Monday 4 May 2009

Donne and Dodenherdenking--the Art of Rememberance Day

The 4th of May, is known in Holland as Dodenherdenking, or War Dead Remembrance. Similar to Israel's Memorial day followed by Independence day, the Dutch have a similar progression. The official, nationally televised commemoration begins in the evening with a service at De Oude Kerk (the Old Church) in central Amsterdam, after which veterans and victims’ relatives lay wreaths at the National War Memorial on nearby Dam square. Church bells ring for a quarter of an hour till 8 pm, when there is a nationwide two-minute silence. Dignitaries and other victims’ groups then lay more wreaths and a child reads out a self-written poem, selected by a local jury. A ceremonial procession past the National War Memorial marks the end of proceedings. As the saying in Holland goes, 'No celebration without commemoration'. This sentiment reflects gratitude, but it also a value placed on the progression of redemption.

We constantly evoke World War II, and the Holocaust with a pledge to prevent further bloodshed. We're not doing so well. I believe that precisely at this fault-line between the fleeting historical awareness of the event, and our collective memory, these rituals may bridge that gap by offering the opportunity for us to experience the redemptive process on an individual, national, and universal level.

When John Donne preached to his congregants, he chose to appeal to them through what he called 'the gallery of the soul'; memory:

Of our perverseness in both faculties, understanding, and will, God may complain, but as much of our memory: for, for the rectifying of the will, the understanding must be rectified; and that implies great difficulty: But the memory is so familiar, and so present, and so ready a faculty, as will always answer, if we but speak to it, and aske it, what God hath done for us, or for others. The art of salvation, is but the art of memory.

In preparation for liberation day, and in honour of remembrance day, the following are extracts from a memoir which was published in the English paper The Examiner in April of 1945. The diary was written by JHT Schipper (my grandfather) for his two children Saskia and Jan. Schipper translated these extracts for John and Maureen Jones, the children of Alfred Wynn Jones, a member of the Balloon Barrage who was stationed in Eindhoven, as an expression of the friendship that developed between them. Sentences in orange are my own.

On the 18th of September, 1944, the town of Eindhoven was liberated by the second British Army after more than four years and four months of German oppression. That is something you ought to know; that is worth while recording in this book […] When you, in years to come, have to study from your school books the history of this war and you are able to form for yourself a rough idea of these dramatic happenings you will understand something of what we felt as that long-awaited day of liberation, which was anything but a mere phase, at last dawned. It was the day for which we had been longingly looking out for four long years, a day on which we (probably for the first time,) could realise fully what it means to get rid of a more than brutal and inhuman oppressor […]

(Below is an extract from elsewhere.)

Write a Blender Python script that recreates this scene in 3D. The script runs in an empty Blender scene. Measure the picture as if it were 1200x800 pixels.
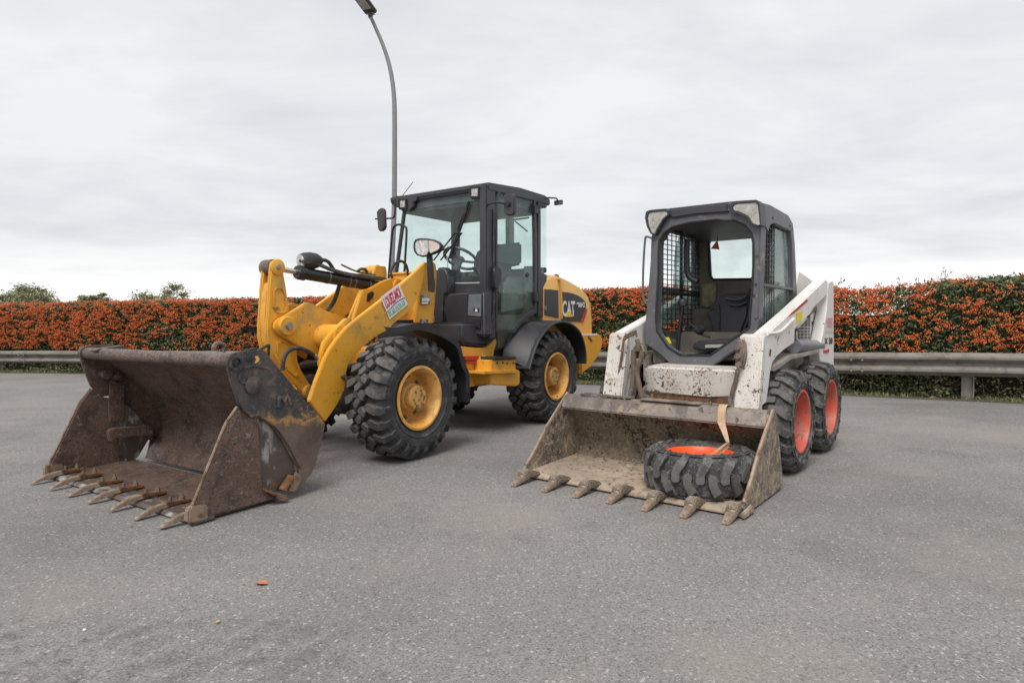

One doesn't dare to go out in the streets. The Germans steal bicycles all over the city. During the night, you would hear gun-fire in the distance. During day-time the offices are practically empty. One tries to collect as much food as possible and then suddenly without pause we see German troops withdrawing and over the wireless they go on talking about the bitter fighting on the Belgian-Dutch frontier.

After the Germans and Dutch Nazis flee the town, it seems as if the English will arrive shortly

But as it is, we have got to wait still for many days. Even Germans dare to come back again, and the notorious murderers of the Gestapo are to be seen again in the streets. We’ve got to be careful again while listening to the news from London. The set was kept in a secret place and using it was a very serious and dangerous affair indeed [...]

Time goes slowly…Nobody seems to know anything better to do than to dig ditches in the garden and listen to the news from London…

After witnessing numerous air battles, news arrives that paratroopers have landed at Son (a small village north of Eindhoven) and have marched to the centre of Eindhoven.


This situation for us who live in the southern part of the town is then very peculiar. Practically the whole town is in the hands of the American paratroopers but we haven’t seen anything of it at all, and we know the Germans are still all around us. In little groups they (the Germans) pass by our houses, rifles and hand grenades at the ready. Curious idea to find yourself all of a sudden more or less in the front line while we are having our meals and the children, quite unconscious of the dangers around them, are playing in the garden.

People in the town are euphoric and celebrating liberation; it turns out to be premature. The Schippers are warned to take their flags in for the Germans are still quite near.

In these hours of waiting we have put more than a thousand times the question, 'When will the English come in from the south?' Tormenting was the news that they had captured the small town of Valkenswaard, a few miles to the south and were staying there. Why did they not march on? Where are they now?